Studio: New Line Cinema
Website: A History of Violence
Release: September 30, 2005

PLOT

Tom Stall (Viggo) is a simple man, living a simple life, with an average family, in a small town. This quaint little life gets all shook up (Mm mm oh, oh, yeah, yeah!) when he kills a couple of bad guys who come to his diner and try to start trouble. The attention comes to the notice of Ed Harris and his gang of black suit wearing baddies. Harris shows up at the diner and refers to Viggo as Joey and starts talking about things that went down in Philadelphia. Viggo acts like he has no idea what Harris is talking about. Does he have amnesia? Is he living a double life? Or is this a bad case of mistaken identity? An extremely disappointing movie ensues.

JOHNNY'S TAKE

Johnny Betts Are you in the mood for a fast-paced, action-packed thriller? Well, so was I. Unfortunately, you won't find it here. However, if you were extremely interested in A History of Violence after watching the trailer and you're in the mood to be disappointed, then by all means, knock yourself out with this one!

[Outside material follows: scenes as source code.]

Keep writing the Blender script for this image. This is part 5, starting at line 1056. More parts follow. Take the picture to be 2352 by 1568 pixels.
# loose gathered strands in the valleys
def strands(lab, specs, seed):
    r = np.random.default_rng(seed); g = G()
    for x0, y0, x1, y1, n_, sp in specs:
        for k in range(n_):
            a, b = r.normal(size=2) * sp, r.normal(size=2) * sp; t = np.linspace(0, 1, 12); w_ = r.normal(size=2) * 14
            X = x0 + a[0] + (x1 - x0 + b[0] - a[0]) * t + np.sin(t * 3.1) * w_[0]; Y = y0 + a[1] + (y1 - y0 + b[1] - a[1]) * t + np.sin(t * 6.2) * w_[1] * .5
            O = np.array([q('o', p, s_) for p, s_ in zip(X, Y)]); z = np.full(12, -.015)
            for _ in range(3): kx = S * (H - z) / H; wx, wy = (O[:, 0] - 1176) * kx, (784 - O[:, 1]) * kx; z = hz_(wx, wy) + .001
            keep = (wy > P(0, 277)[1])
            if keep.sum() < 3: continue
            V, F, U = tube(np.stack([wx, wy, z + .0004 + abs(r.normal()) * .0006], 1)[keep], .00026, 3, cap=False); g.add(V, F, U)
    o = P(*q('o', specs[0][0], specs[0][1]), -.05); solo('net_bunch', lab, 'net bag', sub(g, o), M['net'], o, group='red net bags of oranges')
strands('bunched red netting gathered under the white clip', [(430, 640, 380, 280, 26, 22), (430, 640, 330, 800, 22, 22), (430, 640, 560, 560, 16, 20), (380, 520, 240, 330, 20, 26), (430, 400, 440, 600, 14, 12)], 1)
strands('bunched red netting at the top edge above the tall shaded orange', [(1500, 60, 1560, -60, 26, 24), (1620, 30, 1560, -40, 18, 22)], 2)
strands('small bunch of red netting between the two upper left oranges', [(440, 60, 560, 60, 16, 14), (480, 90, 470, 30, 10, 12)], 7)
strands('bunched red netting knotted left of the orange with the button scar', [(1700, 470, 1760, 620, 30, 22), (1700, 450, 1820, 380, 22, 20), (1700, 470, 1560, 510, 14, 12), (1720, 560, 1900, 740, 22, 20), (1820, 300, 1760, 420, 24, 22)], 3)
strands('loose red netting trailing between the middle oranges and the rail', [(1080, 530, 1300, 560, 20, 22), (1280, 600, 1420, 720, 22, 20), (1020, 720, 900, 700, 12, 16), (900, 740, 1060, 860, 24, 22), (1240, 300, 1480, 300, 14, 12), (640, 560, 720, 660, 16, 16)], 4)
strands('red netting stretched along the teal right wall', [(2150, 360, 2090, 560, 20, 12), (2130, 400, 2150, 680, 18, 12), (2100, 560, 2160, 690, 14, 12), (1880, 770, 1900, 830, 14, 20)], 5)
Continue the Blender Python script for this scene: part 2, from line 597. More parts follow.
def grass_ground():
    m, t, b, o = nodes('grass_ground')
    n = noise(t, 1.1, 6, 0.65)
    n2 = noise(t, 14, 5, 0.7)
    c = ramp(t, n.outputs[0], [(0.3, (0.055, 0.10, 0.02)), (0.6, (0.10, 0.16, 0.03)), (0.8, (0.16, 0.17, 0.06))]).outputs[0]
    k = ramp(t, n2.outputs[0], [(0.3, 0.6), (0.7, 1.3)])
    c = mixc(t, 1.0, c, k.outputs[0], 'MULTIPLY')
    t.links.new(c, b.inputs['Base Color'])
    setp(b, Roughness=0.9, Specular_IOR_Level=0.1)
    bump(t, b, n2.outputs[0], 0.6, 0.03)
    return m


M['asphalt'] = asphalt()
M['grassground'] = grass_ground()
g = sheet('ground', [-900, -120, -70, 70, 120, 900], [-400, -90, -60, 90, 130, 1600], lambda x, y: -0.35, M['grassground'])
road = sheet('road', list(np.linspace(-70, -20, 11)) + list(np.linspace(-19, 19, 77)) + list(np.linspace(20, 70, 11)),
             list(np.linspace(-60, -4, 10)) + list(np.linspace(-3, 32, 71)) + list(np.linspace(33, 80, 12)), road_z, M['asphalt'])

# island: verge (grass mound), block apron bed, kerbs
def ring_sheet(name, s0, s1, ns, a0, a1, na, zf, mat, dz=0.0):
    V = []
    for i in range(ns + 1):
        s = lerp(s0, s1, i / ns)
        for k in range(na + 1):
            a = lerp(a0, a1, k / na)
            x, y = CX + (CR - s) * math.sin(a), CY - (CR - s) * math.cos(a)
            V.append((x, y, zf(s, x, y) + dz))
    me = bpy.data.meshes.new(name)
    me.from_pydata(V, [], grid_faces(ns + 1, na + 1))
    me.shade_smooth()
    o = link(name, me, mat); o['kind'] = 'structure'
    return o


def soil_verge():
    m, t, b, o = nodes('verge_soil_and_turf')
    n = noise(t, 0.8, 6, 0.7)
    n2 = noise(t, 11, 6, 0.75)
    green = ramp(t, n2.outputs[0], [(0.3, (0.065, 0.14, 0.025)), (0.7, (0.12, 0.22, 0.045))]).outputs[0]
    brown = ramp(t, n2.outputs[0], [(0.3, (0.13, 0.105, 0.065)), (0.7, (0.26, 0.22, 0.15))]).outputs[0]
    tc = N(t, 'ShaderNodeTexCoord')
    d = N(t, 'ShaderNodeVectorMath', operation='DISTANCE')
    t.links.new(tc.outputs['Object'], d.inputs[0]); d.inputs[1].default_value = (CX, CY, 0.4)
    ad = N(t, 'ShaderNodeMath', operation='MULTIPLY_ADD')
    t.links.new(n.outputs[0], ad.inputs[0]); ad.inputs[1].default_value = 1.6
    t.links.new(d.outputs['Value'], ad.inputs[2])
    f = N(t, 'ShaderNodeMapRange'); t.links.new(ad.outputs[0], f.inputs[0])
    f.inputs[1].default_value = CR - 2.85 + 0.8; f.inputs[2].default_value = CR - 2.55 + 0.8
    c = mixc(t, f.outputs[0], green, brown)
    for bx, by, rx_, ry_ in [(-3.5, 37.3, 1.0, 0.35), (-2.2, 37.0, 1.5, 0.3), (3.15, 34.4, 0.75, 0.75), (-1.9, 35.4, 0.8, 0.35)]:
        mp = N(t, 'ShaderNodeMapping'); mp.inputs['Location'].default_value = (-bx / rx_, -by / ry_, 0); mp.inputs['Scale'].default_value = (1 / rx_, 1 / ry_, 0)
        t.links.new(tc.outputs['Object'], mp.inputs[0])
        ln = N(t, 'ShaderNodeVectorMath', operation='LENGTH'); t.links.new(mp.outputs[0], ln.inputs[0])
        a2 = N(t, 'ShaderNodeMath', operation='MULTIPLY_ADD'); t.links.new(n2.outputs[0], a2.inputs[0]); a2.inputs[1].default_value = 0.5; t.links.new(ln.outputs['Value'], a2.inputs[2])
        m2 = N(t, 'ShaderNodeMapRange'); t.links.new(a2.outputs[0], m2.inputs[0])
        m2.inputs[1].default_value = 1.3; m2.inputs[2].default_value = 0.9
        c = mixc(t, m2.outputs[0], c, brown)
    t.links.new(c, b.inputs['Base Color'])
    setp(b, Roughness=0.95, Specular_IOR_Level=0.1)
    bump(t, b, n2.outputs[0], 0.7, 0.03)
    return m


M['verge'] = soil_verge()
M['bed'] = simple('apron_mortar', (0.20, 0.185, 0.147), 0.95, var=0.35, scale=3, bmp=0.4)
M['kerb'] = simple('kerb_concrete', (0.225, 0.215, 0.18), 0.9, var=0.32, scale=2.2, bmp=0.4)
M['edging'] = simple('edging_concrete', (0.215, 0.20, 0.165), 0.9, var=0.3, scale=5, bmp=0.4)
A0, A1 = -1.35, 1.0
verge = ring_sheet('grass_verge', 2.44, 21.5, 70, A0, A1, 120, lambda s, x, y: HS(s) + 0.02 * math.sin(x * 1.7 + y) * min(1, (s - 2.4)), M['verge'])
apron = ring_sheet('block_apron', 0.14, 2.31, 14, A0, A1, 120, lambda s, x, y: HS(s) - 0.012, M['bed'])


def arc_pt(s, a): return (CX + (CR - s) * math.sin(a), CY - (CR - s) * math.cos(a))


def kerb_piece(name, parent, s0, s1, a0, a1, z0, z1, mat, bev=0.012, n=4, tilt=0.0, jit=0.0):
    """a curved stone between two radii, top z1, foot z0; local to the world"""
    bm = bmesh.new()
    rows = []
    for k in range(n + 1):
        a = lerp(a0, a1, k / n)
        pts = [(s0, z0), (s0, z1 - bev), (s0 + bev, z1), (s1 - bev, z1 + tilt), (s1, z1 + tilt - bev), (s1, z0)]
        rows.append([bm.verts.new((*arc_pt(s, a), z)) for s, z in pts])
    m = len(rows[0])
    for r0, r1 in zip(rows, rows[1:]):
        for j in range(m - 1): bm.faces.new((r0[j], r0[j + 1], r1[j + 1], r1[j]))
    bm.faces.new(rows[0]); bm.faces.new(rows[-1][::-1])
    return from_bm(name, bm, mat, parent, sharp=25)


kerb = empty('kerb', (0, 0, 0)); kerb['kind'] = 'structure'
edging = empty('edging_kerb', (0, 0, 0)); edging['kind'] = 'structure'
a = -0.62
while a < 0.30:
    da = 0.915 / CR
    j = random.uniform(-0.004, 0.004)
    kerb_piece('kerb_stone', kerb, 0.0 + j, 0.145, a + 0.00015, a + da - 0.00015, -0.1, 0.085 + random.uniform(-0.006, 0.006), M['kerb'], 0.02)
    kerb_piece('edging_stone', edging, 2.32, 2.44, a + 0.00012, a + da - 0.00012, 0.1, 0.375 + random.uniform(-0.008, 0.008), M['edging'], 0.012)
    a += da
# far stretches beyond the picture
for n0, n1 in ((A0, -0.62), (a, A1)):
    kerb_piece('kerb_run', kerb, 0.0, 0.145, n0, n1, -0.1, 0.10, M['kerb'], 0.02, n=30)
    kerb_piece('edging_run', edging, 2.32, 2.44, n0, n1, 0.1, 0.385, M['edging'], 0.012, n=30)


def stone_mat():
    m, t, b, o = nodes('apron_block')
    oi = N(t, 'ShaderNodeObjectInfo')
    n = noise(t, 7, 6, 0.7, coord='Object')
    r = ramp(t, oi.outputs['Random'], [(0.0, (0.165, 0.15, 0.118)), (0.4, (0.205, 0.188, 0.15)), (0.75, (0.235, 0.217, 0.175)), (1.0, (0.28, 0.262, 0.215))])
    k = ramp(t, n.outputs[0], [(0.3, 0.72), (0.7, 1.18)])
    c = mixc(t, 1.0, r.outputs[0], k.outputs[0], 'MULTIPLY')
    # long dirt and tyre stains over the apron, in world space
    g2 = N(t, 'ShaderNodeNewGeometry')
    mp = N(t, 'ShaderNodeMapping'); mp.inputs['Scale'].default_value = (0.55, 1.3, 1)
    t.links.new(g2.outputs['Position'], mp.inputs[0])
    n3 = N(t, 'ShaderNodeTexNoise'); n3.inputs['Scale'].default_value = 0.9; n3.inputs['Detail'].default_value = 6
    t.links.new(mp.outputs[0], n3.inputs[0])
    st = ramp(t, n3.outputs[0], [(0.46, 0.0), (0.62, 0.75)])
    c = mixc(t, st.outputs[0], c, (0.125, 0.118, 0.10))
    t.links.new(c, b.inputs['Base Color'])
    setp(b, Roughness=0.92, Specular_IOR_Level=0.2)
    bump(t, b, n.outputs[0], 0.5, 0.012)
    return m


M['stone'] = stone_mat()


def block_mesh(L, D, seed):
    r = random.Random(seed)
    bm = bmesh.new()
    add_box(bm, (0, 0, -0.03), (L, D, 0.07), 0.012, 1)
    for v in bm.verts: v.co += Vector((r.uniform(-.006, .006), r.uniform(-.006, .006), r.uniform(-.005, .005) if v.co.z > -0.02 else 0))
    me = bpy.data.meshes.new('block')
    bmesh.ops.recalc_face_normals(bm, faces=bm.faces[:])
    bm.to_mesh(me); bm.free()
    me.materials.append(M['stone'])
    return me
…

I simply don't understand why everybody is praising this one to the high heavens. I was looking forward to it, and I hate to say that it's simply the biggest disappointment of the year. It starts off on a promising note when Viggo takes care of the bad guys who enter his diner. For a few brief moments it looks like it's trying to be a well-crafted mystery/thriller. But once it starts inducing unintentional laughter thanks to scenes that look like they came out of a bad after school special or a soft core made-for-late-night-Cinemax film we realize that this is just a complete mess.

Heeeeey! The sex scenes? Gratuitous and completely out of place. I have to believe that Cronenberg's desired reaction from the audience was NOT chuckling and shouts of, "Someone fast forward please!" And the acting of the secondary characters? Laughable. What was up with the high school bully? This Randy Travis/Patrick Swayze hybrid sashays onto the screen sportin' a nice 80s mullet and a flipped up jacket collar looking like he just tried out for a rejected pilot called Son of Fonzi.

Viggo's son isn't much better, spitting out completely ridiculous lines like, "Hey dad, they want to interview you because of what you just did!" Thank you, Captain Obvious. The lion's share of the bad dialogue goes to this cue card reader, and I sure wish I could expose more of it to you. Unfortunately, doing so would reveal too many spoilers, and I refuse to do that no matter how much of a letdown the movie is.

I dare you to try to avoid erupting into laughter when William Hurt's mob character appears and plays the cliché card so close to the vest that you're left waiting for him to say something like, "Youse wants I should trows youse a beatin'?" Were these supposed to be caricatures? The movie takes itself way too seriously for me to believe that's the case.

Leather Face I started to lose all hope once the mystery that was crafted at the beginning produced an unfortunately predictable payoff, but I thought there was a chance we'd be served a nice big slice of knockout ending. Thought wrong. Viggo's fighting at the end is pretty cool, but it only occupied maybe 5 minutes of screen time. So what do we get rather than a slam dunk finale?

Well, the closing scene of the movie might as well be called "The History of Silence" (thanks, Shade!) because the audience is forced to sit there and watch Viggo Mortensen and Maria Bello just stare at each other for what feels like about half an hour. I'm sure plenty of turtleneck-wearing movie critics will find some sort of hidden meaning in their glares, but had I been at home I would've been trying to find the remote so I could make use of the friendly fast forward button.

ODDS & ENDS

  • Don't listen to the critics claiming this is one of the best movies of the year. They're the types who like to look for social commentary and subtext that just isn't there. I saw this movie with 6 other people and every single one commented on how disappointed and unimpressed they were.


  • The fact that this movie is at over 85% on Rottentomatoes shows that most mainstream critics are clearly out of touch with mainstream audiences.


  • Viggo Mortensen was in The Lord of the Rings with Sean Astin who was in The Goonies with Josh Brolin who was in Hollow Man with Kevin Bacon.
MAMA'S APPROVAL

Oooooooh no. There's profanity, graphic violence, and male and female (including full frontal) nudity. The gratuitous sex scenes feel completely odd and out of place, especially considering their length. Leave mama, grandmama, the kids, and the pets at home for this one.

TRAILER COMPARISON

This boasts one of the most misleading trailers of the year. I expected a good mystery combined with some fast-paced action and quite frankly, I got neither.

THE GIST

I was looking forward to this one, and so far it's my biggest disappointment of the year.